More importantly, to avoid the misbehavior and corruption of unscrupulous "recruitment agencies," middlemen will be eliminated from the hiring process entirely. The United Nations estimates that up to 150 Bangladeshis journey to Malaysia every week after paying exorbitant sums to traffickers who operate on illegal sea routes.
Bhattacherjee thinks the new agreement between the two countries should reduce illegal migration and ease the abuse suffered by Bangladeshi migrants.
“The agreement will put a stop to the harassment and exploitation of Bangladeshi immigrants working in Malaysia,” she wrote.
“It is a low-cost affair allowing many such people from poor households and backward regions to avail the opportunity to work in Malaysia’s labor market. … [It is also] a blessing for the Bangladeshi government, as the country is heavily dependent on remittances by expatriate Bangladeshis.”
Indeed, remittances from overseas migrants account the second-biggest foreign exchange earnings for Bangladesh, after the garment sector.
The Daily Times reported that some 8.5 million Bangladeshis currently working in foreign countries sent an aggregate of $12.85 billion home during the last fiscal year ended June, an all-time record, representing about 12 percent of the country’s GDP.

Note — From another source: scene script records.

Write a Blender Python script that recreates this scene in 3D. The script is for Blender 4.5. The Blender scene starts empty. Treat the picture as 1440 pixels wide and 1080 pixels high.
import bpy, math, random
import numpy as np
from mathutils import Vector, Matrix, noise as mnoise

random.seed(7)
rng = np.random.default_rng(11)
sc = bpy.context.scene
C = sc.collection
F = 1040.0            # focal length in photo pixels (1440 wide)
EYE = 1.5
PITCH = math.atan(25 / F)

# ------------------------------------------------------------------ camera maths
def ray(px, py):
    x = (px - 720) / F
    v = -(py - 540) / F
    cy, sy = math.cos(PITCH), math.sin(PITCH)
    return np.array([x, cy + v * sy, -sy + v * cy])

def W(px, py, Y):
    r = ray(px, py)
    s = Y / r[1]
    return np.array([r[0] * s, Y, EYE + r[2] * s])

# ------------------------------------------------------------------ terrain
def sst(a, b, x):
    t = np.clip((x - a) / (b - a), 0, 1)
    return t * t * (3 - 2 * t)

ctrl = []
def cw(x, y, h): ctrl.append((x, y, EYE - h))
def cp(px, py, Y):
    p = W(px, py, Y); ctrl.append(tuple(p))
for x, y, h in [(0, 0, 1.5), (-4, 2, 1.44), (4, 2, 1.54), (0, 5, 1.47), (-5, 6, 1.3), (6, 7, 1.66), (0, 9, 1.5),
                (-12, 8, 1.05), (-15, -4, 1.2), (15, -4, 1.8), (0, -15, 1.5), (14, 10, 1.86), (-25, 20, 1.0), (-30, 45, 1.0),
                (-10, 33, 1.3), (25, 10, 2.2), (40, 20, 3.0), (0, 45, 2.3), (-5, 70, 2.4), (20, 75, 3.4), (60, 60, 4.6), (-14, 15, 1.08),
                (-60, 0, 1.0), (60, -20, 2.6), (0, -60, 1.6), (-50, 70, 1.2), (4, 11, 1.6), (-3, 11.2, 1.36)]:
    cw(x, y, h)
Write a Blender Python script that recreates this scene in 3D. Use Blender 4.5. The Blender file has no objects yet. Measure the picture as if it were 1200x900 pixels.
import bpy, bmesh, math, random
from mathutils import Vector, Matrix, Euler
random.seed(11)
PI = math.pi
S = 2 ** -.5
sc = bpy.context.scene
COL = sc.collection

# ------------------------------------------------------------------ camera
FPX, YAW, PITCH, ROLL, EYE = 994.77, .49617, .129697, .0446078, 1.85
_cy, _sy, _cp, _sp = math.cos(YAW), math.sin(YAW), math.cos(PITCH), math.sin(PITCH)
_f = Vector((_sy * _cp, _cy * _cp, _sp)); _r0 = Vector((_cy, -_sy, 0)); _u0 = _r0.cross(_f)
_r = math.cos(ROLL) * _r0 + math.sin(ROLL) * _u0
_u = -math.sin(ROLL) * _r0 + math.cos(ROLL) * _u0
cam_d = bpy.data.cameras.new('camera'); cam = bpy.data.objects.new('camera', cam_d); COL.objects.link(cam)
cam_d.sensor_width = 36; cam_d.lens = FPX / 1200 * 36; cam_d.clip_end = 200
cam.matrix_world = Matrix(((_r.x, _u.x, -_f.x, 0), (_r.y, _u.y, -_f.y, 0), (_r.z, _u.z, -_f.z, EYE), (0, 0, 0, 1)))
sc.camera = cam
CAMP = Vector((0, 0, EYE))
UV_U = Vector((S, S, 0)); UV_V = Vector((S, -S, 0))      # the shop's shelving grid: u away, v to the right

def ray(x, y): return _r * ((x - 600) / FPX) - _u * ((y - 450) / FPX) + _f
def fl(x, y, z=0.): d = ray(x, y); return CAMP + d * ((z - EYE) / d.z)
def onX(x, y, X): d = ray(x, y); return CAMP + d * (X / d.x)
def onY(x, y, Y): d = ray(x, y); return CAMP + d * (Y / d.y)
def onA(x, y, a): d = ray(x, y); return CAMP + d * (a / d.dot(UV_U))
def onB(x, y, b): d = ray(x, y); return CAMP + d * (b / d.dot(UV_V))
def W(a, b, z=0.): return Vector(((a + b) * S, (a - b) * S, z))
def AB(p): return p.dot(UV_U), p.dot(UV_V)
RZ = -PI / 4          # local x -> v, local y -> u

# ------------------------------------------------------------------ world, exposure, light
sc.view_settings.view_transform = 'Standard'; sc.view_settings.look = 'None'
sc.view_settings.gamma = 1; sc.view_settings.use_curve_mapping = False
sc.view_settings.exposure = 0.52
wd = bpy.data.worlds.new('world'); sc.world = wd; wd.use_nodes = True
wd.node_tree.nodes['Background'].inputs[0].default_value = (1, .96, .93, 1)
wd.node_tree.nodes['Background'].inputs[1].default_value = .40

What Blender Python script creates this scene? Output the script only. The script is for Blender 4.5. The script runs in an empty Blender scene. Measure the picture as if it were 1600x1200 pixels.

However, in recent years, some of the most popular destinations for Bangladeshi migrants -- Saudi Arabia and the United Arab Emirates, as well as Malaysia -- either placed severe restrictions on Bangladeshi workers or stopped accepting them entirely.
With Malaysia opening the doors a bit, the Bangladesh government hopes they will permit a larger flow of migrants.
“Malaysia boasts of a newly industrialized market economy, which is growing rapidly,” Bhattacherjee wrote.
“Due to rapid development, most educated Malaysians are shifting towards service sectors that promise a better standard of living. As a result, there is greater demand for foreign workers to fill gaps in the labor-intense markets of palm oil, construction, domestic help, and other such sectors that Malaysians are generally not involved in.”
In the past, Malaysian authorities have blamed Bangladeshi immigrants for criminal activity, applying for student visas without any intention of attending classes, and – most intriguingly – of creating “social disorder” in conservative Islamic Malaysia by trying to “seduce” the local women.
In early 2006, media in South and East Asia were ablaze with salacious reports of Malaysian women succumbing to the charms of “handsome” young Bangladeshi Lotharios who they thought resembled Bollywood film stars.
Reportedly, many of these young Casanovas arrived in Malaysia on student visas and took advantage of the local women in a relatively wealthy nation.
Radzi Sheikh Ahmad, then the Malaysian home affairs minister, told the Associated Press that the aggressive young Bangladeshi men pursued young women and even eloped with married women, who were taken in by their good looks
Abdul Malek Hanafiah, the chairman of something called the Islamic Affairs and Education Committee, was quoted as saying: "Under certain circumstances, we cannot just blame the foreigners because many local women, especially Malay women, are easily attracted to, and end up marrying men from Pakistan, India and Bangladesh because they apparently look like Bollywood stars."
Irene Fernandez, the head of Tenaganita, condemned such comments at the time.
“[We are] shocked and disturbed over the racist, chauvinist and patronizing statement of the home minister [Radzi],” she said.
“How can you use the good looks of people as a reason for blaming and for freezing the recruitment? Has the Malaysian government forgotten that we are recruiting not just workers but human persons who have social needs too? These policies are unjust and inhuman.”
But Bangladeshi men in Malaysia also apparently pursued female migrant workers from other nations as well as local women.
A Filipina named Umalla told local media: "I will ignore [the Bangladeshi men] when they flirt with me… If you talk to them, they will think you like them. There are a lot of Bangladeshi men. Some of them are handsome and neat. But I don't like it when they disturb me."